Desde el viernes que mi mente era un remolino de emociones, todo lo que hacía no era más que elementos dispersivos para distraerme y hacer que pasara el tiempo más velozmente. Asi llegó el domingo, y yo era un manojo de nervios y ansiedad; se me notaba, hablaba con todo el mundo, gritaba "vamos argentina carajo", me movía de acá para allá, me desplazaba y expresaba con la impronta de alguien que espera algo importante, único e irrepetible. Como en las peliculas, sentía que lo que me rodeaba iba en cámara lenta, algo borroso, inexplicable. Planeando cenar a las 21 o 22hs, me quedaba un vacío temporal y emocional hasta el comienzo del partido, a las 3am. De esta manera, ir al cine pareció una buena idea para aplacar la vorágine de delirio de la que era presa mi mente. 21.30, Transformers, casi no había más que eso: "Planet of the apes", una pelicula tailandesa y otra cantonesa. Acertadamente consideré que los robots alienígenas seguramente serían una buena distracción.

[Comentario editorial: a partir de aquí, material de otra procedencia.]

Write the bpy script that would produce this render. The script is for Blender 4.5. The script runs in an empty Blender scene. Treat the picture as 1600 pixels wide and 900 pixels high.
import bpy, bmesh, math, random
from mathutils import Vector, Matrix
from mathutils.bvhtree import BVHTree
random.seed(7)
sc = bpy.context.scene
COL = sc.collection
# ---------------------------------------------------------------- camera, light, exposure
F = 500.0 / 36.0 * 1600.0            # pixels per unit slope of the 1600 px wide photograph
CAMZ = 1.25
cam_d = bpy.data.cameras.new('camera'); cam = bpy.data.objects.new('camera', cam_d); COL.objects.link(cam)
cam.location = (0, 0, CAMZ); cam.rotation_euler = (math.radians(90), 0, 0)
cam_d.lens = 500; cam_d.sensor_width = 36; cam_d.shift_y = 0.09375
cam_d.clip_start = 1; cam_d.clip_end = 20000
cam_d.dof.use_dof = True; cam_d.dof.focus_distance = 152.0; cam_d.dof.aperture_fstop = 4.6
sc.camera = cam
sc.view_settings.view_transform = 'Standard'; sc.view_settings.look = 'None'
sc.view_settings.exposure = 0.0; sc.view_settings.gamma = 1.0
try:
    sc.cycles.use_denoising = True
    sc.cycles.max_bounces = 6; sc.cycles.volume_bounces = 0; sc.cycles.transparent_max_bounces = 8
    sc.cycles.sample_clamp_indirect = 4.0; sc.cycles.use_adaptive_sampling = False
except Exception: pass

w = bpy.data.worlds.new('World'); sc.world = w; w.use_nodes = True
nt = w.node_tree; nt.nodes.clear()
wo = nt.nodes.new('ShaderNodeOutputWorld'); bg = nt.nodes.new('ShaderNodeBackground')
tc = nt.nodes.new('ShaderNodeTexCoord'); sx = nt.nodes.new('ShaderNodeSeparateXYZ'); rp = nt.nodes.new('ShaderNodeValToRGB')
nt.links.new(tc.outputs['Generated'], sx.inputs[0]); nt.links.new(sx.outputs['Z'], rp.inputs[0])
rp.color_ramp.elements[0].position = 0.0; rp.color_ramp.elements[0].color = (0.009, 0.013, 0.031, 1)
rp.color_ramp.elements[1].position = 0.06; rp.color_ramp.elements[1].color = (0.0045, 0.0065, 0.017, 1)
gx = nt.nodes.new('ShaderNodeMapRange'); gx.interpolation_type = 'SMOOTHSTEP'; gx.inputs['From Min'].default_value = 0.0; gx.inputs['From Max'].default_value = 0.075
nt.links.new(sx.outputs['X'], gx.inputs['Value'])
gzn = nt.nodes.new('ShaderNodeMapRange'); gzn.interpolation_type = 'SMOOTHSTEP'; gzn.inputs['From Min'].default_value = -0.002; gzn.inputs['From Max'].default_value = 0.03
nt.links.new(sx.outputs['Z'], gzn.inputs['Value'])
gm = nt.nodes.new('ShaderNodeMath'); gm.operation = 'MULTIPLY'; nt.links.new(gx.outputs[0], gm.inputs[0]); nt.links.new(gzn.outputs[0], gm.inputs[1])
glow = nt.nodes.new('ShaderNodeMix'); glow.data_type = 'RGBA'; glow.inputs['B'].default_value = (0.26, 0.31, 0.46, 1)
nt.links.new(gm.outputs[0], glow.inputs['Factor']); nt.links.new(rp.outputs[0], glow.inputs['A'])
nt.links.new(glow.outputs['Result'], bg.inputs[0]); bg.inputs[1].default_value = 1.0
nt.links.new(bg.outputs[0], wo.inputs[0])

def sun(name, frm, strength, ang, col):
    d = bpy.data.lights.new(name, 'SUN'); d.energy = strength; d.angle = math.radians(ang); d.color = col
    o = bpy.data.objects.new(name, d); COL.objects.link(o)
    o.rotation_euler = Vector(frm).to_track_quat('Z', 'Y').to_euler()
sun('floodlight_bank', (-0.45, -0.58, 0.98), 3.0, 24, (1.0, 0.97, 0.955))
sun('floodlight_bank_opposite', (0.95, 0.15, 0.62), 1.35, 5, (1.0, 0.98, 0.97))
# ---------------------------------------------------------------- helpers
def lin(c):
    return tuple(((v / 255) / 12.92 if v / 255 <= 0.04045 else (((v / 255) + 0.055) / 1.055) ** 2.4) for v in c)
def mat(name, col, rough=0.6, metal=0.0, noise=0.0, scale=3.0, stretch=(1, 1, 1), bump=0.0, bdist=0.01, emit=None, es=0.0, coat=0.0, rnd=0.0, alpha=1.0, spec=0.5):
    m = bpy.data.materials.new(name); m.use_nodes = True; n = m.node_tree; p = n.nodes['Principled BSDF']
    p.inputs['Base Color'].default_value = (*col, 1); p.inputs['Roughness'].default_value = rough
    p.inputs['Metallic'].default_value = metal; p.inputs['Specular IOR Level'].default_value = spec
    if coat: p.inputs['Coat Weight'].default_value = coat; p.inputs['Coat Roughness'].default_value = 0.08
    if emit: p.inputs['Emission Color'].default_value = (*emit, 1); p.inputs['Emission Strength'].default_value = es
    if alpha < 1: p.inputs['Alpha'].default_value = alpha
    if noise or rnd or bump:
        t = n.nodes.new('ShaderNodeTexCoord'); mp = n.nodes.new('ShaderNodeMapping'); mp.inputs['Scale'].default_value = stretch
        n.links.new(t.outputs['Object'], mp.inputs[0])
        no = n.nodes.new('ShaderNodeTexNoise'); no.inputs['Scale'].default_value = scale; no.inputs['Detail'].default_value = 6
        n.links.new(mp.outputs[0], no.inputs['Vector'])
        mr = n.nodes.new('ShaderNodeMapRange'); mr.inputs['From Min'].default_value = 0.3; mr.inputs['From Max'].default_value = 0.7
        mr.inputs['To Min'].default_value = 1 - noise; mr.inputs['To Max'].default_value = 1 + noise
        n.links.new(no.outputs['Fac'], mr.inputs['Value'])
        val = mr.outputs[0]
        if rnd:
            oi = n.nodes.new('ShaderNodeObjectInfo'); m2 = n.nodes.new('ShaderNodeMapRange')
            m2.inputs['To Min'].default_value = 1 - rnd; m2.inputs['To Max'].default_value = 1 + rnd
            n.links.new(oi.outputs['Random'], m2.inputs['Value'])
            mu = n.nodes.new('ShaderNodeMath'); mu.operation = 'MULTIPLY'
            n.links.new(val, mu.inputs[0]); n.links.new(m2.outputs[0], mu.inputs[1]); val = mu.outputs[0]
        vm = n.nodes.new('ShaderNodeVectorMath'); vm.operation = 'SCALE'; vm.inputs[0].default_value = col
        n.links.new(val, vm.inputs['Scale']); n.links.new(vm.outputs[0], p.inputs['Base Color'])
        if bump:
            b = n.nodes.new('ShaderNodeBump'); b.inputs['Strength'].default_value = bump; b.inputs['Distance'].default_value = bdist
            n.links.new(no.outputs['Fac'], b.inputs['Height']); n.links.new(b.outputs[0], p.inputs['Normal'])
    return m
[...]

Me acerco al mostrador, y le pido una entrada para dicho film, y ella me muestra el monitor para que eligiera el asiento. Apenas unos cinco o seis recuadros estaban teñidos de rojo; los verdes, por otro lado, se esparcían ordenados, alemanes con la suplente, uno al lado del otro, de la letra "A" a la "M", del "0" al "18". Como siempre, tardé en elegir; es que se me ocurrió que tamaña decisión, a horas del partido, no podía ser tomada drastica y azarosamente. Requeriria probablemente de un estudio pormenorizado de opciones y variables, distancia, ángulo y visibilidad. Pero no, elegí ir por la cábala, por el sentido sinsentido, por algo que esquiva completa y estúpidamente a la razón. Fui por el "L10"... Lio + 10 = L10.





Estupidisimo, habrá dicho la cajera, en Tamil, Malayo o algún otro idioma. Es que ese asiento era en la segunda fila, al medio y al frente, fuerte y claro. Los robots acabaron siendo enormes, gigantes, más de lo que Michael Bay hubiera querido. Y mi cuello y espalda lo sintieron; dos horas y cuarenta y ocho minutos pareció una eternidad. Pero no importaba, L10 me demostraría a fuerza de goles y gambetas que yo había hecho lo correcto, que hasta incluso había ayudado desde mi humilde lugar, con un pequeño aporte cabulero, al glorioso triunfo argentino. Y el papelito, esa entrada de "Transformes, 21.30, L10", fue lo que sostuve en mis manos durante 131 minutos, desde el primer toque hasta el último que importó, esa zurda de Mario. Cuando la pelota tocó la red, el papelito voló al suelo. Y allí quedó, observandome, ya doblado y transpirado, pidiendo perdón. Alguien lo habrá barrido y recogido, para tirarlo en el cesto de basura junto a otros remanentes de la pasión mundialista. Allí quedará mi estúpido amuleto.

Maldito papelito.

Escribí esto de un tirón, sin relectura, sin edición. Podría contar más, de porque me acosté a las 9am, de porque a las 16.16 aún sigo en la cama, de cómo terminé muy a pesar mío volviendo sólo a la premiación, y luego a felicitar a los pocos alemanes que a 30 minutos del final del partido seguían en el bar. Pero ya no quiero, la catarsis va hasta acá. Ahora ire a caminar un rato, a almorzar, a que se me pase la bronca, a ver como la gente vive su vida normal, y quien sabe, quizás tambien, a reencontrarme con mi papelito.